«Чума», строго говоря, – не роман, а философская притча, и в суждениях о ней обычные романические мерки непригодны, поскольку у нее просто-напросто другие источники «занимательности», своя поэтика. Здесь нет нужды распутывать клубок приключений, погружаться в сердечные бездны, созерцать сочную живопись нравов, внимать лирической ворожбе, следить за извивами душевных переживаний. Зато самые напряженные страницы «Чумы» – почти всегда беседа, запись, мысли вслух или про себя. Камю предельно краток, когда речь заходит о поступках: его книга вообще не о борьбе в прямом «поведенческом» смысле слова, ее трудностях, победах, поражениях. Еще сдержаннее он, когда приходится коснуться сугубо личных чувств. О Тару и Панлу почти ничего не известно, кроме их взглядов на самые общие проблемы бытия и нравственности; завеса над частной жизнью Рамбера, Риё или Грана лишь слегка приподнята. Камю не только оставляет в тени предшествующий решению запутанный путь мысли, он вообще мало озабочен лепкой многогранно-неповторимых емких характеров и довольствуется воплощенными в лицах позициями. Разговоры в «Чуме», кем бы они ни велись, начисто лишены особых речевых примет каждого из говорящих, собеседники, независимо от их склада, положения, занятий, прибегают к очищенному языку мыслителей, склонных к афористической сжатости полновесных отрывистых высказываний. Последние прослаиваются ремарками так, чтобы «перекликающиеся вспышки речи»[57]

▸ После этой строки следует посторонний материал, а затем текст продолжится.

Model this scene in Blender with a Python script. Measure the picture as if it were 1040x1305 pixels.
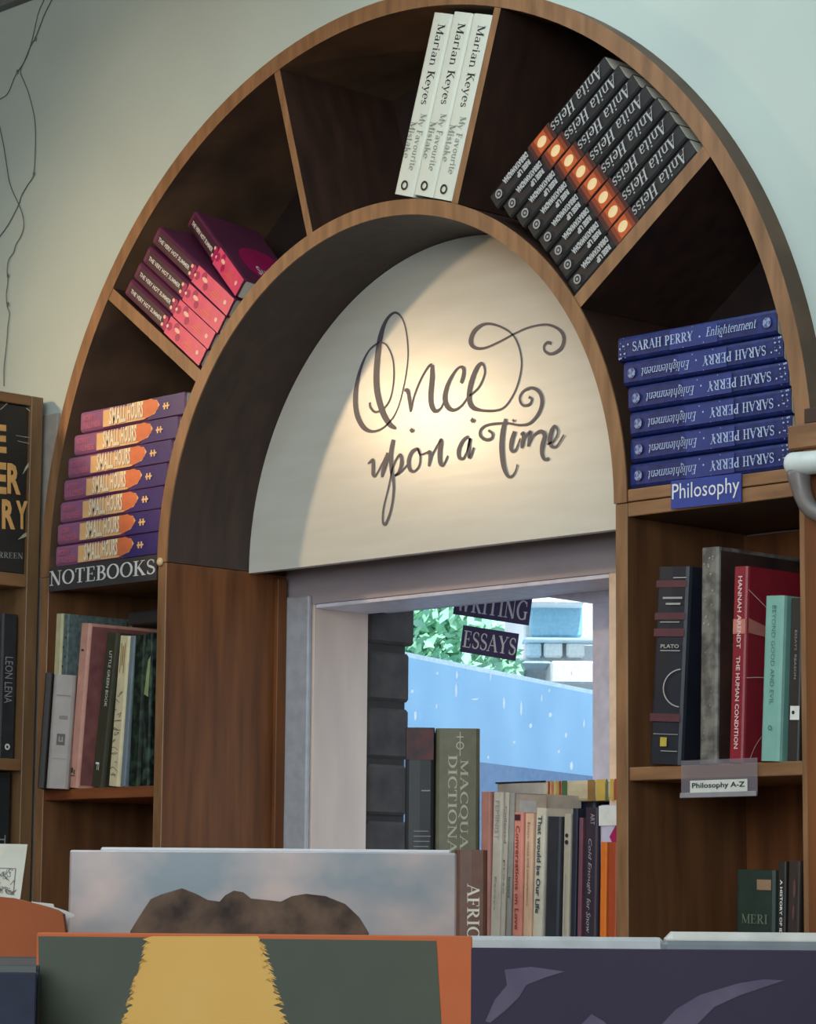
import bpy, math, random
from math import sin, cos, pi, radians as R
from mathutils import Vector, Matrix
random.seed(7)
sc = bpy.context.scene
for o in list(bpy.data.objects): bpy.data.objects.remove(o)
C = sc.collection
Z0 = 1.933                       # height of the arch springing above the floor; x along the wall, y into it
# ---------------------------------------------------------------- camera
CAM = Vector((2.3938, -2.2519, -0.43305 + Z0)); YAW, PITCH, ROLL, F = -0.802966, 0.139485, 0.008346, 3537.11
W, H = 1040, 1305
fw = Vector((sin(YAW)*cos(PITCH), cos(YAW)*cos(PITCH), sin(PITCH)))
r0 = Vector((cos(YAW), -sin(YAW), 0)); u0 = r0.cross(fw)
rt = r0*cos(ROLL) + u0*sin(ROLL); up = u0*cos(ROLL) - r0*sin(ROLL)
cd = bpy.data.cameras.new('camera'); cam = bpy.data.objects.new('camera', cd); C.objects.link(cam)
cd.sensor_fit = 'VERTICAL'; cd.sensor_height = 36; cd.lens = F/H*36; cd.clip_start = .05; cd.clip_end = 200
M = Matrix((rt, up, -fw)).transposed().to_4x4(); M.translation = CAM; cam.matrix_world = M
sc.camera = cam
# ---------------------------------------------------------------- world, lamps, exposure
vs = sc.view_settings; vs.view_transform = 'Standard'; vs.look = 'None'; vs.gamma = 1; vs.use_curve_mapping = False; vs.exposure = 0.0
w = bpy.data.worlds.new('world'); sc.world = w; w.use_nodes = True
bg = w.node_tree.nodes['Background']; bg.inputs[0].default_value = (.78, .91, 1.0, 1); bg.inputs[1].default_value = 1.5
def lamp(name, kind, loc, energy, col, target=None, size=.1, size_y=None, spot=None, blend=.5):
    d = bpy.data.lights.new(name, kind); d.energy = energy; d.color = col
    if kind == 'AREA':
        d.size = size
        if size_y: d.shape = 'RECTANGLE'; d.size_y = size_y
    elif kind == 'SUN': d.angle = size
    else: d.shadow_soft_size = size
    if kind == 'SPOT': d.spot_size = spot; d.spot_blend = blend
    o = bpy.data.objects.new(name, d); C.objects.link(o); o.location = loc
    if target is not None:
        o.rotation_euler = (Vector(target) - Vector(loc)).to_track_quat('-Z', 'Y').to_euler()
    return o
lamp('warm_spot', 'SPOT', (-.80, -.62, Z0+.36), 14, (1, .69, .38), (.0, .14, Z0+.04), .022, None, R(125), 1.0)
lamp('front_fill', 'AREA', (2.6, -3.6, Z0+.35), 80, (.86, .96, 1), (0, 0, Z0), 1.8, 1.4)  # added fill behind the camera, standing for an unseen shop window
lamp('sun', 'SUN', (0, 0, 6), 5.0, (1, .98, .95), (-1.4, .9, 3.8), .01)
lamp('warm_overhead_fill', 'AREA', (.3, -1.9, Z0+.80), 5, (1, .74, .46), (0, 0, Z0-.5), .5)  # added weak warm fill from above, no real lamp hangs here

lamp('cool_overhead_fill', 'AREA', (.5, -1.25, Z0+.84), 23, (.74, .93, 1), (.6, -1.3, 0), 2.0, 1.6)  # added cool fill from above to brighten the wall, no opening there

# ---------------------------------------------------------------- helpers
def ray(px, py): return fw*F + rt*(px - W/2) + up*(H/2 - py)
def at(px, py, y=0.):            # point of a pixel on the wall-parallel plane y
    d = ray(px, py); return CAM + d*((y - CAM.y)/d.y)
def atx(px, py, x):
    d = ray(px, py); return CAM + d*((x - CAM.x)/d.x)
hd = Vector((sin(YAW), cos(YAW), 0))
def atd(px, py, D):              # on a vertical plane D metres ahead
    d = ray(px, py); return CAM + d*(D/d.dot(hd))
def lin(c): return tuple((v/255/12.92 if v/255 <= .04045 else ((v/255+.055)/1.055)**2.4) for v in c)
MATS = {}
def pm(name, c, rough=.6, var=.10, scale=60, bump=0., c2=None, stretch=(1, 1, 1), lo=.3, hi=.7, coat=0, detail=4, spec=.5):
    if name in MATS: return MATS[name]
    m = bpy.data.materials.new(name); m.use_nodes = True; n = m.node_tree; b = n.nodes['Principled BSDF']
    a = lin(c); a2 = lin(c2) if c2 else tuple(v*(1-var*2) for v in a)
    tc = n.nodes.new('ShaderNodeTexCoord'); mp = n.nodes.new('ShaderNodeMapping'); mp.inputs['Scale'].default_value = stretch
    nz = n.nodes.new('ShaderNodeTexNoise'); nz.inputs['Scale'].default_value = scale; nz.inputs['Detail'].default_value = detail
    rp = n.nodes.new('ShaderNodeValToRGB'); e = rp.color_ramp.elements
    e[0].position = lo; e[1].position = hi; e[0].color = (*a2, 1); e[1].color = (*a, 1)
    n.links.new(tc.outputs['Object'], mp.inputs[0]); n.links.new(mp.outputs[0], nz.inputs['Vector'])
    n.links.new(nz.outputs['Fac'], rp.inputs[0]); n.links.new(rp.outputs[0], b.inputs['Base Color'])
    b.inputs['Roughness'].default_value = rough; b.inputs['Specular IOR Level'].default_value = spec
    if coat: b.inputs['Coat Weight'].default_value = coat; b.inputs['Coat Roughness'].default_value = .15
    if bump:
        bp = n.nodes.new('ShaderNodeBump'); bp.inputs['Strength'].default_value = bump; bp.inputs['Distance'].default_value = .002
        n.links.new(nz.outputs['Fac'], bp.inputs['Height']); n.links.new(bp.outputs[0], b.inputs['Normal'])
    MATS[name] = m; return m
WOOD = pm('oak_face', (150, 108, 74), .5, c2=(112, 78, 50), scale=14, stretch=(5, 5, .8), bump=.15, detail=8)
WOODH = pm('oak_face_across', (150, 108, 74), .5, c2=(114, 78, 50), scale=14, stretch=(.8, 5, 5), bump=.15, detail=8)
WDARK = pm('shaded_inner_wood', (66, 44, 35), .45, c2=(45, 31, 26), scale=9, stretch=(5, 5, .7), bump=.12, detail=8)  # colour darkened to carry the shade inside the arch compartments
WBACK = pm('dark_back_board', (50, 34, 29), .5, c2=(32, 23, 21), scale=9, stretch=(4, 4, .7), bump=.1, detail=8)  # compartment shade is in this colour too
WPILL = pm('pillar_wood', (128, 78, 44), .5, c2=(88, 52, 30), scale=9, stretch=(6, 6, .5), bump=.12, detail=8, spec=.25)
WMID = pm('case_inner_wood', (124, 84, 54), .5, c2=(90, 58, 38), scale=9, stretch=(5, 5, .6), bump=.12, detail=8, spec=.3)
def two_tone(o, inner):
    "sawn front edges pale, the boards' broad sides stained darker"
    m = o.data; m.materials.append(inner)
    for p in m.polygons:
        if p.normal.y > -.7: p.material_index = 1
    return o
WALL = pm('painted_plaster', (188, 199, 192), .7, c2=(180, 190, 184), scale=5, bump=.1)
WPAINT = pm('white_paint', (216, 192, 178), .5, c2=(196, 174, 164), scale=7, stretch=(3, 3, .6), bump=.15)
HEADM = pm('header_paint', (186, 172, 176), .55, c2=(150, 138, 146), scale=5, stretch=(.6, 3, 3), bump=.15)
PAGE = pm('paper_edges', (206, 198, 180), .8, var=.1, scale=200, stretch=(8, 1, 1))
INK = pm('black_ink', (34, 32, 34), .6)
WHITE = pm('white_ink', (228, 226, 222), .6)
GREY = pm('grey_ink', (150, 150, 150), .6)

def me(name, V, Fc, mats, mi=None, smooth=False):
    m = bpy.data.meshes.new(name); m.from_pydata([tuple(v) for v in V], [], Fc)
    for k in (mats if isinstance(mats, (list, tuple)) else [mats]): m.materials.append(k)
    if mi: m.polygons.foreach_set('material_index', mi)
    if smooth: m.polygons.foreach_set('use_smooth', [True]*len(Fc))
    m.update(); return m
def obj(name, mesh, parent=None, mw=None):
    o = bpy.data.objects.new(name, mesh); C.objects.link(o)
    if parent is not None: o.parent = parent
    if mw is not None: o.matrix_local = mw
    return o
def empty(name, mw=None):
    o = bpy.data.objects.new(name, None); o.empty_display_size = .05; C.objects.link(o)
    if mw is not None: o.matrix_world = mw
    return o
def tag(o, label=None, cat=None, group=None, kind=None):
    if label: o['label'] = label
    if cat: o['category'] = cat
    if group: o['group'] = group
    if kind: o['kind'] = kind
    return o
BF = [(0, 3, 2, 1), (4, 5, 6, 7), (0, 1, 5, 4), (1, 2, 6, 5), (2, 3, 7, 6), (3, 0, 4, 7)]
def boxm(name, x0, x1, y0, y1, z0, z1, mat, bev=0.0):
    """box with small chamfered edges"""
    import bmesh
    bm = bmesh.new()
    v = [bm.verts.new(p) for p in ((x0, y0, z0), (x1, y0, z0), (x1, y1, z0), (x0, y1, z0), (x0, y0, z1), (x1, y0, z1), (x1, y1, z1), (x0, y1, z1))]
    for f in BF: bm.faces.new([v[i] for i in f])
    if bev: bmesh.ops.bevel(bm, geom=bm.edges[:], offset=bev, segments=1, affect='EDGES')
    m = bpy.data.meshes.new(name); bm.to_mesh(m); bm.free(); m.materials.append(mat); return m
def box(name, x0, x1, y0, y1, z0, z1, mat, parent=None, bev=.0008, kind=None):
    o = obj(name, boxm(name, x0, x1, y0, y1, z0+Z0, z1+Z0, mat, bev), parent)
    if kind: o['kind'] = kind
    return o
def prism(name, pts, y0, y1, mat, parent=None, zoff=0.0):     # pts (x,z) polygon ccw, extruded in y
    n = len(pts); V = [(x, y0, z+zoff) for x, z in pts] + [(x, y1, z+zoff) for x, z in pts]
    Fc = [tuple(range(n)), tuple(range(2*n-1, n-1, -1))] + [(i+n, (i+1) % n+n, (i+1) % n, i) for i in range(n)]
    return obj(name, me(name, V, Fc, mat), parent)
def arc_board(name, r_in, r_out, y0, y1, mat, parent, a0=0, a1=pi, n=96):
    V = []; Fc = []
    for i in range(n+1):
        a = a0+(a1-a0)*i/n
        for r, y in ((r_in, y0), (r_out, y0), (r_out, y1), (r_in, y1)): V.append((r*cos(a), y, r*sin(a)+Z0))
    for i in range(n):
        for k in range(4):
            a, b = 4*i+k, 4*i+(k+1) % 4; Fc.append((a, b, b+4, a+4))
    Fc += [(3, 2, 1, 0), (4*n, 4*n+1, 4*n+2, 4*n+3)]
    m = me(name, V, Fc, mat); return obj(name, m, parent)
def tube_mesh(name, pts, rad, mat, seg=8, smooth=True):
    pts = [Vector(p) for p in pts]; V = []; Fc = []; n = len(pts)
    rr = rad if isinstance(rad, (list, tuple)) else [rad]*n
    prev = None
    for i, p in enumerate(pts):
        t = (pts[min(i+1, n-1)] - pts[max(i-1, 0)]).normalized()
        a = prev if prev is not None else (Vector((0, 0, 1)) if abs(t.z) < .8 else Vector((1, 0, 0)))
        b = t.cross(a).normalized(); a = b.cross(t).normalized(); prev = a
        for k in range(seg):
            q = 2*pi*k/seg; V.append(p + (a*cos(q)+b*sin(q))*rr[i])
    for i in range(n-1):
        for k in range(seg):
            Fc.append((i*seg+k, i*seg+(k+1) % seg, (i+1)*seg+(k+1) % seg, (i+1)*seg+k))
    Fc += [tuple(range(seg-1, -1, -1)), tuple((n-1)*seg+k for k in range(seg))]
    return me(name, V, Fc, mat, smooth=smooth)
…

особенно резко, даже не без оттенка театральной подчеркнутости, рассекали сумрак многозначительного молчания:«– Кто научил вас этому, доктор?
Ответ последовал мгновенно:
– Нищета» (I, 1322).
«– Думаете ли вы, что все знаете о жизни? – спросил Риё.
Ответ прозвучал из темноты, произнесенный все тем же спокойным голосом:
– Да» (I, 1323).
Подобные беседы, как и ведущийся в схожей стилизованно-интеллектуальной манере рассказ самого хрониста, не дают ровно никакого представления об индивидуальности говорящего, они – чреда тщательно обдуманных заявлений, заранее отшлифованных сентенций, добытая в незримых для нас поисках житейская мудрость. Но именно тогда, когда Риё, или Тару, или кто-нибудь другой произносит выношенное суждение о жизни и своем призвании в ней, именно в минуты этих четких самоопределений на земле они с лихвой наверстывают то, что потеряно ими за счет психологической эскизности. Чума – суровый экзамен, уравнивающий и отменяющий оттенки, она предлагает каждому два вопроса, затрагивающих решительно всех: что есть жизнь? что значит сохранить достоинство перед натиском невесть откуда взявшейся и захлестнувшей все стихии зла? Тут никто не волен уклониться от ответа. Сопоставление точек зрения и дает в конце концов кодекс чести, осмысление бытия и принципов истинно человеческого поведения. Особая поэзия «Чумы» и заключается в этом напряженном обсуждении и афористической оценке участи и долга человеческого, в интеллектуальном накале повествования, которое не развлекает, не очаровывает, а в первую очередь служит пищей для ума, будоражит его и пробуждает. «Чума» – это книга моралиста-аналитика, как раз один из тех не столь уж исключительных для Франции случаев, когда умозрение не мешает словесности, а ее питает. Она выросла на почве многовековой культурной традиции, у истоков которой были Монтень, Ларошфуко, Монтескье, Вольтер.
Житейские трагедии в «Чуме» – потеря близких, насильственное препровождение больных в лечебницы, где они в большинстве своем гибнут, даже жуткая смерть у нас на глазах сына следователя Отопа – все они важны не сами по себе, но как толчок, порождающий не менее мучительные трагедии мысли. Каждым из героев хроники владеет в той ли иной мере жажда подобрать нравственно-философский ключ к событиям, включить разрозненные факты в стройное миропонимание, постичь общий смысл даже самого непроизвольного своего шага. Детища художника-моралиста, всегда так или иначе ставящего человеческий эксперимент, неизменно наделены натурой крайней, нетерпимой к отступлениям и неувязкам, с которыми люди мирятся в повседневности. Однажды пройдя искус логики, взыскуют ее даже тогда, когда это чревато гибелью.
В этом пристрастии к ясности, даже одержимости ею есть как будто бы что-то загадочно несовместимое с исходным разочарованием самого Камю в разуме как орудии постижения бытия. С одной стороны, вместо попыток понять бедствие – мифотворческое его обозначение, по сути зашифровка, с другой – данная героям жгучая потребность понять себя и поступать отнюдь не по наитию.